My question is, do the catechumens still have to leave the service after the litany, or can they remain???
To paraphrase our parish Priest, the call to dismiss the catechumen, like the call to bar the doors, are "dormant" parts of the Liturgy - it is possible that in the "right circumstances" they will be put back into force. Both are hold overs of different situations than we now encounter.

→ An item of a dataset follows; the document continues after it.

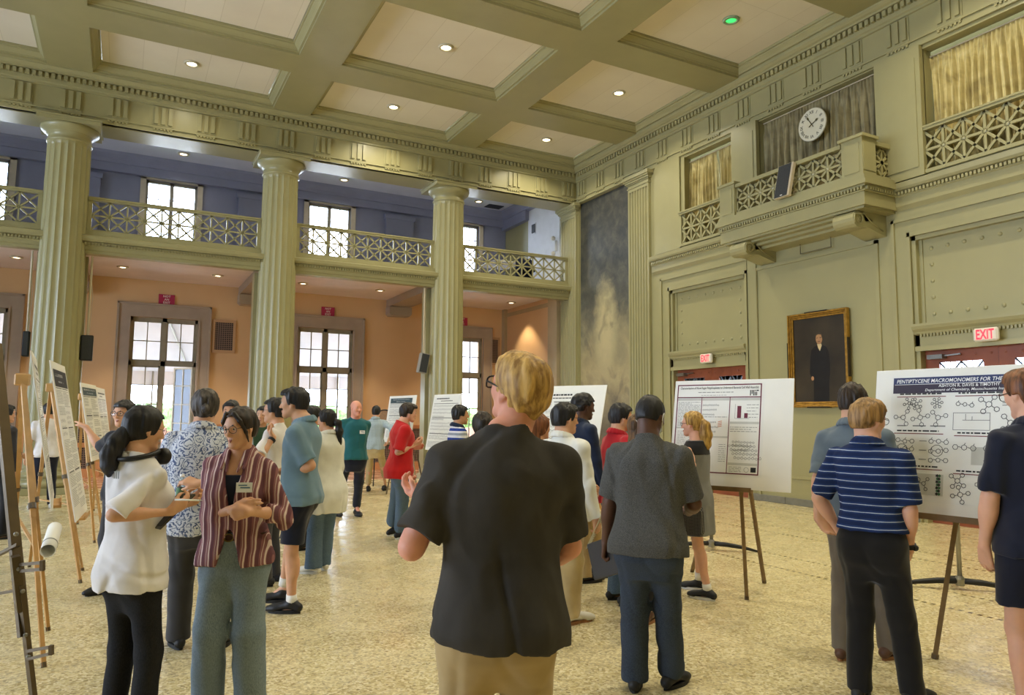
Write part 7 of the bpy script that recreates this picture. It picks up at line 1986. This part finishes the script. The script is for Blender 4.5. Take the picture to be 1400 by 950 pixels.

There was a time when it was basically assumed that if you were present for the Holy Sacrifice (the "liturgy of the faithful" or "liturgy of the Eucharist"), you
would be receiving Holy Communion. In fact there is still a canon "on the books" (though not enforced, as should be obvious) that if you go without receiving Holy Communion after "x" number of Sundays, you were to be excommunicated and may only return to the communion of the faithful via certain penances (I forget the number of Sundays, but it was really brief...two or three I think...after that, excommunicated.) Holy Communion ought to be part of the "normal" participation of the faithful in the Eucharist.
However, that also assumes as a necessary condition that one is living and struggling in such a way as to be
able to receive Holy Communion every Sunday. As you can see, there was not much "nominalism" in the early Church, and discipline tended to be pretty strict, and the level of spiritual guidance very thorough. With the mass conversion of entire nations, the Church had to adjust to situations where you were going to have lots of pretty "sickly" people in the Churches, and make a choice - tolerate these people in the hope of saving them, or keep up the high level of rigor as far as ascetical struggle was concerned. The Church chose the former, and basically ceased to enforce certain rules.
Thus, since people who are basically not prepared to receive Holy Communion are present in the Churches Sunday after Sunday after Sunday and are not being canonically disciplined, catechumen are not expected to leave either - since their presence during the Holy Oblation does not imply some typical expectation that they will be given Communion. Also, there was also the expectation that if the catechumen departed, they would not simply go off to do as they please, but would have been taken by someone from the Church to be catechized; rarely outside of monasteries (which as far as I know are the only places now days where the dismissal of the catechumen is enforced) is there anything set up to accomodate this.
The same is true with other parts of the Liturgy which lie "dormant" - such as the call to bar the doors; a memory of when the Church had to assemble clandestinely, so as to avoid the persecution of the devil in his civil servants during the (pagan) Roman persecutions. May it please God to spare us of the need to make hit measure "active" again.